Kimba Level 7 May 27, 2018
3

It's okay
It's what you had to say

@WillP2020 ?

3

Love it every time as I don't usually expect it.

Nardi Level 7 May 27, 2018
3

When I'm whining and looking for sympathy, I love it. It gets old quick though.

3

Firstly I liked the rhyming...
Secondly as long as it's not overtly patronising and is relevant to the issues your experiencing..then it's fine and dandy and appropriate and appreciated too.

2

I can't take sympathy, it makes me feel uncomfortable and even more vulnerable. I am almost as bad at expressing sympathy, I try but always feel inadequate and end up spouting the same platitudes as everyone else. Instead, I try to help where I can.

2

I give thanks. It’s nice to be acknowledged.

2

Depends on how I feel about the person expressing the sympathy

2

We all need someone to lean on ( I didn't think this way few years ago though )

2

I have to say.. I was chuckling away to myself as your "for any reason:" part sounded like the subject matter of every Blues song..????

2

Bless your heart... I think it means Fuck you in Texan. I hear it all the time. Another one I hate is "I'll pray for you." Yuck. Don't bother. Waste of time.

2

That's something I am working on. I hate someone showing sympathy to me because it will make it hard for me not to cry. And I hate to cry in "public". It's annoying and embarrassing.

2

I skitter away

2

Hate it, the only thing harder for me to figure out is grief.

2

If they are non-religious, I thank them for caring.

If they are religious, I still thank them for caring but I wonder if they secretly hope their God will humble me.

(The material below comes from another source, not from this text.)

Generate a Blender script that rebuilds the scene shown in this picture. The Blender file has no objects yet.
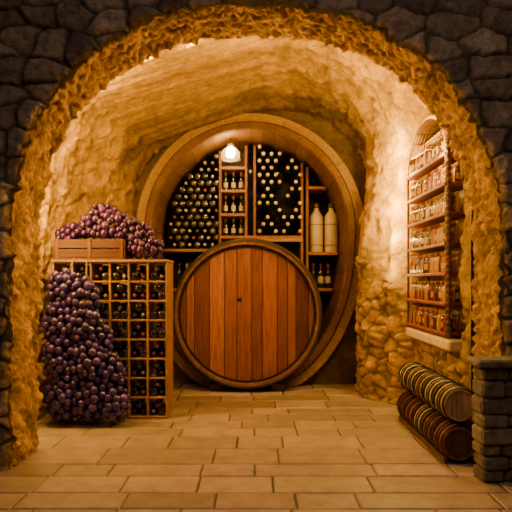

Mostly because I was once a religious prick that hoped God would humble those I believed were living a wicked life.

Maybe I'm being too cynical toward the religious...

2

I'm not crazy about sympathetic responses, always preferring empathy; but either one tells me that at some level, the other person cares because they're trying to make me feel better. For that I'm always grateful.

2

Pathetic.

2

Indifferent mostly. I appreciate their concern, but it's of little value.
"We both stared at my shoes...she didn't know what I'd do with the rest of my life now either"

2

I'm ok with empathy and sympathy if they are warranted but not for trivial issues.

2

Context needed. I appreciate it if it is something I can't do anything about. I find it annoying if it is over something that I had control over, or that I am going to tackle again. It goes to my intention to succeed. It feels like that are validating failure if I haven't stopped trying.